- _STATED TASK_:
Reproduce exactly the lines below, from the first through the one containing "CP, SP = math.cos(PITCH), math.sin(PITCH)", and nothing more.
<<<<
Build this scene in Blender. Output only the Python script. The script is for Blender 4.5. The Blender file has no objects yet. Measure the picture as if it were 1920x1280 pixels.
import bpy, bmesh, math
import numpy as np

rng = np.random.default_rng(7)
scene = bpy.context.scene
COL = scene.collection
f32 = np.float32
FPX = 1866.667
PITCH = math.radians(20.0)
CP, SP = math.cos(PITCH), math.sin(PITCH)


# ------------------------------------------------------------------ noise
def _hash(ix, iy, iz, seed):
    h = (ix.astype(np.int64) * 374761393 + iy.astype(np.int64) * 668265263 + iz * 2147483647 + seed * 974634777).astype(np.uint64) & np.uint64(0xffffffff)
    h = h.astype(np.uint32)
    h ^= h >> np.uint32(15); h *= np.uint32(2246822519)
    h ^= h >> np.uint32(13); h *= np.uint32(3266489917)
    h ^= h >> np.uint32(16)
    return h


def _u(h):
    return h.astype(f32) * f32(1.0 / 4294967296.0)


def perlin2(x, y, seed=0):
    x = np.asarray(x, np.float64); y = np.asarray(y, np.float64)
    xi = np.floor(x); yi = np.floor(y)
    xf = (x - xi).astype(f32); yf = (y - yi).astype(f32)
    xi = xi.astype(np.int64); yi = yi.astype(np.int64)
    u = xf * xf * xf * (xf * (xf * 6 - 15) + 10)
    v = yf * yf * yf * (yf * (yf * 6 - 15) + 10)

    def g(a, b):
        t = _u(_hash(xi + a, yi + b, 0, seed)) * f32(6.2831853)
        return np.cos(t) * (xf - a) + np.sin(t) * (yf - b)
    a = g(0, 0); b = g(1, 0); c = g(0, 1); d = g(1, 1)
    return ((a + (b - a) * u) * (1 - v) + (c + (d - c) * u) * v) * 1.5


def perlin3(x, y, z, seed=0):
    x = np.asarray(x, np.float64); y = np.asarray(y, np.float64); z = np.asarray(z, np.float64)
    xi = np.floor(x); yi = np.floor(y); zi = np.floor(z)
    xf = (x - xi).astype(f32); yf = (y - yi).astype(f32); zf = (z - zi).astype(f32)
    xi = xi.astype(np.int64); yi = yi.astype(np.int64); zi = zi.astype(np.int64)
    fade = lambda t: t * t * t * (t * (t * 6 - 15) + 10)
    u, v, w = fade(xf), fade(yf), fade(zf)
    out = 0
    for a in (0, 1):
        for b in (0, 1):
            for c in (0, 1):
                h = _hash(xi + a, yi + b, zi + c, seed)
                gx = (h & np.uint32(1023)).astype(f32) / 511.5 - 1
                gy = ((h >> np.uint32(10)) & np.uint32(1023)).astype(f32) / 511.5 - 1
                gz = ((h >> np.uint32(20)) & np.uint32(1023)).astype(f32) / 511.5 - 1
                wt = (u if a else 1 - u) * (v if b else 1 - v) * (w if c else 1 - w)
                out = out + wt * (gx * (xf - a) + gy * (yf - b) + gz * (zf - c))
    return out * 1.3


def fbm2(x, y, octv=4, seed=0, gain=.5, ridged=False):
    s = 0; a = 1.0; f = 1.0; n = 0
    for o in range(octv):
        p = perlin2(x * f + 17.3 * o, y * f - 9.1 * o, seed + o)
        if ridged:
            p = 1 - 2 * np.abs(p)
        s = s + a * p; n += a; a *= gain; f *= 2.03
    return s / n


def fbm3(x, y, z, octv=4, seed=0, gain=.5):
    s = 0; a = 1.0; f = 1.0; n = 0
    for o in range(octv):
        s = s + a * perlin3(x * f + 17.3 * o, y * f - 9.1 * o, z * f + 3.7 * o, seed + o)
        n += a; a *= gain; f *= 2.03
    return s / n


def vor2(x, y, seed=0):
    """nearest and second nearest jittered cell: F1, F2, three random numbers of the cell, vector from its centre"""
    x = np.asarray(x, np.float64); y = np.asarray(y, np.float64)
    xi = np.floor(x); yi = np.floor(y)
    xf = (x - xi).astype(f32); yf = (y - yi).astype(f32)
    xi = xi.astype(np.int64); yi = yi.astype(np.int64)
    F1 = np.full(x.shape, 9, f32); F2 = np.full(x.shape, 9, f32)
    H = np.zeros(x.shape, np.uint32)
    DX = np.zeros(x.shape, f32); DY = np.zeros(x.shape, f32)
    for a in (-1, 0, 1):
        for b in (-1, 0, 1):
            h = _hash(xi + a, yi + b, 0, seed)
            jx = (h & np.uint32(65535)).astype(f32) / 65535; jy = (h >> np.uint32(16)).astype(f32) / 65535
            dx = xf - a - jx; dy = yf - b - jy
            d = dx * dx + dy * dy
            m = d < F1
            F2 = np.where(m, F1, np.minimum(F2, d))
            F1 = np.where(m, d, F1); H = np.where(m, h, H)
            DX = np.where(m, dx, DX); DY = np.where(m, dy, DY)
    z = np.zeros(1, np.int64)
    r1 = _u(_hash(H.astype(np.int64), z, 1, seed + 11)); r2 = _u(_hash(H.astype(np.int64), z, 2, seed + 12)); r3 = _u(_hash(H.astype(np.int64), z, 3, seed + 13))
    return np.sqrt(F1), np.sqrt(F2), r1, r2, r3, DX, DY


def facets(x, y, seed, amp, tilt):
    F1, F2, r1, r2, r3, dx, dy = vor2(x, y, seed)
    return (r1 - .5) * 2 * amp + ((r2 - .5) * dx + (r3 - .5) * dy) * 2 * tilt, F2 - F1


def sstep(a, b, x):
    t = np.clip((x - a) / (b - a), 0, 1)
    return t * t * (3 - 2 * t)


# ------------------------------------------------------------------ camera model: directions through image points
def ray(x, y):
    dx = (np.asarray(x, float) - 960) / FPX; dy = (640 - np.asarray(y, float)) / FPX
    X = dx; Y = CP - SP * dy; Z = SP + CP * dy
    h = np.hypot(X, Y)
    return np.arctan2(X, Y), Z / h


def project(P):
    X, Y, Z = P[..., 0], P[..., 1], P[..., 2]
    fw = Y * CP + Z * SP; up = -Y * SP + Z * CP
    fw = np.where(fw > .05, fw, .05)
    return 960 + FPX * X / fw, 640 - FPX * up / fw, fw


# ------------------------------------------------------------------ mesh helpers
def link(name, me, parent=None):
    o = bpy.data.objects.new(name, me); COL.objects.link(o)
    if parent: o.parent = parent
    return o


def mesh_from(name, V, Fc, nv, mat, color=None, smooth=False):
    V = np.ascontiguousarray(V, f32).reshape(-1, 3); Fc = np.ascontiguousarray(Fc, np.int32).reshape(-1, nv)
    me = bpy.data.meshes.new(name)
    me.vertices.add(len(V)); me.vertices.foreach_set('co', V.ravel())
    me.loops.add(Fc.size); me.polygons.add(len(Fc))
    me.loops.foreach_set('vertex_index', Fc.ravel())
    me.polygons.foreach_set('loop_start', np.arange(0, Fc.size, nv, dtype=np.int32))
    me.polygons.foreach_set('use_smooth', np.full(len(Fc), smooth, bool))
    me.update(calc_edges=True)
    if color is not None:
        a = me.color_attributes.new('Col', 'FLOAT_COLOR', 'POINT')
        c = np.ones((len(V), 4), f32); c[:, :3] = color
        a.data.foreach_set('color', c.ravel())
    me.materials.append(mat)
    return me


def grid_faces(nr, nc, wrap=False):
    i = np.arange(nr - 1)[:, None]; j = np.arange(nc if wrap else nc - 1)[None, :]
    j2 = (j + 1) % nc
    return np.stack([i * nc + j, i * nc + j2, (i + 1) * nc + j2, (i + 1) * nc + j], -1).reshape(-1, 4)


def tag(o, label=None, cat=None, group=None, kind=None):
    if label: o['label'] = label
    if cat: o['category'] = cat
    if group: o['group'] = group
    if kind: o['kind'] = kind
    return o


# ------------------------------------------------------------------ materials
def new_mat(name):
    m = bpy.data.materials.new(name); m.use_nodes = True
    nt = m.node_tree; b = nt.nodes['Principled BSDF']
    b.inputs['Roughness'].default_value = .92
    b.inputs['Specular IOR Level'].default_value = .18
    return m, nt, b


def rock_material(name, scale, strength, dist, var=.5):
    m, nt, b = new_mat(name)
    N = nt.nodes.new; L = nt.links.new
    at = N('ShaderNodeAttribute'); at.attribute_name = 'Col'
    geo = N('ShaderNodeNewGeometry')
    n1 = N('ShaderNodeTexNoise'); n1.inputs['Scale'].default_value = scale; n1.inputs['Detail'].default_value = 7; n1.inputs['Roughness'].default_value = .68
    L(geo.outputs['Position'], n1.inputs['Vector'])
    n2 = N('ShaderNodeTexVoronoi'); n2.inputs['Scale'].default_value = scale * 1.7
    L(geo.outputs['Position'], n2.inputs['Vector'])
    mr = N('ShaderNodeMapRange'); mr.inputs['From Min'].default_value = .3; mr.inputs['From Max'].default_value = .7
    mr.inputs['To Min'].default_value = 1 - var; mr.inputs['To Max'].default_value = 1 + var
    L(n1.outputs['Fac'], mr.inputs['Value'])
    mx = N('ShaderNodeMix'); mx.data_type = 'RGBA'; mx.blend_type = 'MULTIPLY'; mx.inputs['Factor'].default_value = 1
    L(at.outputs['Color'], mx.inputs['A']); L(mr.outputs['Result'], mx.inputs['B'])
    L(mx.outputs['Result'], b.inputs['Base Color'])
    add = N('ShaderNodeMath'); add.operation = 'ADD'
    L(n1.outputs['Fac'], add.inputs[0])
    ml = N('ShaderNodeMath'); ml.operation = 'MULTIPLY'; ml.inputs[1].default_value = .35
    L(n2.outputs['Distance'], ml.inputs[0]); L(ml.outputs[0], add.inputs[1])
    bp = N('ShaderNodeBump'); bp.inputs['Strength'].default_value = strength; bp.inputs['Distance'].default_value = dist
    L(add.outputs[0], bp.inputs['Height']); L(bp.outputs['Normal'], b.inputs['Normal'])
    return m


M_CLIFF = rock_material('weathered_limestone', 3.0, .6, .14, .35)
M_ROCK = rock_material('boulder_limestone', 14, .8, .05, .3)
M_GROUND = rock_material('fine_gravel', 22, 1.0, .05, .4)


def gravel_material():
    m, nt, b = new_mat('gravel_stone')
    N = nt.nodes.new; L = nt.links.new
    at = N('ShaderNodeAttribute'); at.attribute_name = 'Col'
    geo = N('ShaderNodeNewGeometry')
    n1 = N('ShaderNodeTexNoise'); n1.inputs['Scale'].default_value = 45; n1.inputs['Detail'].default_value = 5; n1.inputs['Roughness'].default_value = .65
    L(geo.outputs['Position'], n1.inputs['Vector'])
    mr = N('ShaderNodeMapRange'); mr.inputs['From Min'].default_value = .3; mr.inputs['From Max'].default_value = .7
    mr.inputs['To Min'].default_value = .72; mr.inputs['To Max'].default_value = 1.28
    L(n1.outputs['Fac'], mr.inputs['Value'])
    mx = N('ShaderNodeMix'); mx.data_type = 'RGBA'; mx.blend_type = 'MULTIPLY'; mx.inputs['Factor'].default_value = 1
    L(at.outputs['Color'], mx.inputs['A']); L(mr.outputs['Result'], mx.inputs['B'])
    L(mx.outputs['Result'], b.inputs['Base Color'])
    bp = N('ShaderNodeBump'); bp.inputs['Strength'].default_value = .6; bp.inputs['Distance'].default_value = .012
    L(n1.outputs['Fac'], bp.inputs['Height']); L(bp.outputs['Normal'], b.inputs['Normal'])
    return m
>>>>
- _RESULT OF THIS EXERCISE_:
Build this scene in Blender. Output only the Python script. The script is for Blender 4.5. The Blender file has no objects yet. Measure the picture as if it were 1920x1280 pixels.
import bpy, bmesh, math
import numpy as np

rng = np.random.default_rng(7)
scene = bpy.context.scene
COL = scene.collection
f32 = np.float32
FPX = 1866.667
PITCH = math.radians(20.0)
CP, SP = math.cos(PITCH), math.sin(PITCH)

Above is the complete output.